Tips for getting into the field
Book a session with your university’s career advisor to talk through your interest in metalworking or metallurgy and speak to your department or faculty for details of any events or partnerships they might offer for you to get to know the sector better.

Certain graduate positions may require you to have completed an accredited engineering or science degree – this will usually be specified in any job posting, and you can check the status of your degree programme at Institute of Materials, Minerals and Mining.
How much can graduates earn in Metalwork?
Earnings can vary greatly in this sector - graduate metallurgists can expect a starting salary within the range £22,000 to £28,000 per annum, although this can vary regionally and according to specialisation. You can progress to salaries of £30,000 to £40,000 after a few years experience, and possibly around £60,000 once you achieve Chartered Engineer (CEng) status. In a senior management position, and with at least 10 years of experience, you may earn up to £80,000.

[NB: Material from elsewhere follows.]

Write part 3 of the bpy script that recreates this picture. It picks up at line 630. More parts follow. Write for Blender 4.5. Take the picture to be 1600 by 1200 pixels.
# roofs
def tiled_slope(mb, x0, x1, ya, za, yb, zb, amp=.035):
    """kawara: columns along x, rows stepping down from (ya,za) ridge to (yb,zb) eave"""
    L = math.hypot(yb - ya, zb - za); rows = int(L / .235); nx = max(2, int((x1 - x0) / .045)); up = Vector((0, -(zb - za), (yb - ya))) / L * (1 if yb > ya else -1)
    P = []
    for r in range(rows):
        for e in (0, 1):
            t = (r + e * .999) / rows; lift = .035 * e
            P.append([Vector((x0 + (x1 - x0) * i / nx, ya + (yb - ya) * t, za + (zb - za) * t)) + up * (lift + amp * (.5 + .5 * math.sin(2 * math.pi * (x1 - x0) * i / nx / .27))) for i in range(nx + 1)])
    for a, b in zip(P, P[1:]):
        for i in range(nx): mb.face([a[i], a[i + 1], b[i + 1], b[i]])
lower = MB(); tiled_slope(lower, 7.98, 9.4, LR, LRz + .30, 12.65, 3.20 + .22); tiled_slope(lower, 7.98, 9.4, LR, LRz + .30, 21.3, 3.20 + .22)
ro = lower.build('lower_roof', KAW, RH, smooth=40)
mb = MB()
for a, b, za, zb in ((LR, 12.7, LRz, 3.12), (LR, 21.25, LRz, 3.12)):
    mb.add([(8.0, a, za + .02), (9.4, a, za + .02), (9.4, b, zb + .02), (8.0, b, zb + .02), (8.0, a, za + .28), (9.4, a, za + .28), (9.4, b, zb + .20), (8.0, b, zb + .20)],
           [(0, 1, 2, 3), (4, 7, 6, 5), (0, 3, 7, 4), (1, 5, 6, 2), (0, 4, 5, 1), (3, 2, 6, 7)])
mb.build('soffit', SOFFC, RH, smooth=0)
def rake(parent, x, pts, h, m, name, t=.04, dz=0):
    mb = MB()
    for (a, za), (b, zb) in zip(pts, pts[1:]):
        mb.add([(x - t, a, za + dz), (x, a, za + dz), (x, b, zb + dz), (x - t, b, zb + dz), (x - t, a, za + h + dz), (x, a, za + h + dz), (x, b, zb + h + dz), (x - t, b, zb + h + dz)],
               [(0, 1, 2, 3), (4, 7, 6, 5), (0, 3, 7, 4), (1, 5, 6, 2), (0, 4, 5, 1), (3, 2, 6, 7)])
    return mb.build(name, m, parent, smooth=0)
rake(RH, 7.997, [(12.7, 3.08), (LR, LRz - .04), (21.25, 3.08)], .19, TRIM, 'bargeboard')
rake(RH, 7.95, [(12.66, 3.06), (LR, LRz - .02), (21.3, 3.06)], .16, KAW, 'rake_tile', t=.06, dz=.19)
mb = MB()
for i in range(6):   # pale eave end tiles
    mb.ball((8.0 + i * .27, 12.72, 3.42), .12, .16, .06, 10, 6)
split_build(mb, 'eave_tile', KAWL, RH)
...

Those seeking to work in design-oriented metalworking can expect a low starting salary, usually ranging between £13,000 to £17,000 p.a., and experienced permanently employed designers may range £20,000 to £30,000. As many designers work independently or run their own businesses, earnings can be extremely varied and will depend on market conditions, personal expertise and the nature of the products made.
What qualifications do I need for a career in Metalwork?
For metallurgical positions you will be required to have a BEng or BSc in an accredited degree programme (e.g. chemical engineering). For more advanced positions or in research roles you will often be required to hold an MSc/MEng degree, or potentially even a Ph.D.

While there are no formal degree requirements for design positions, graduates looking to work in these roles will find a degree/HND in a craft-based qualifications (e.g. design/silversmithing) potentially very helpful in securing entry to the field.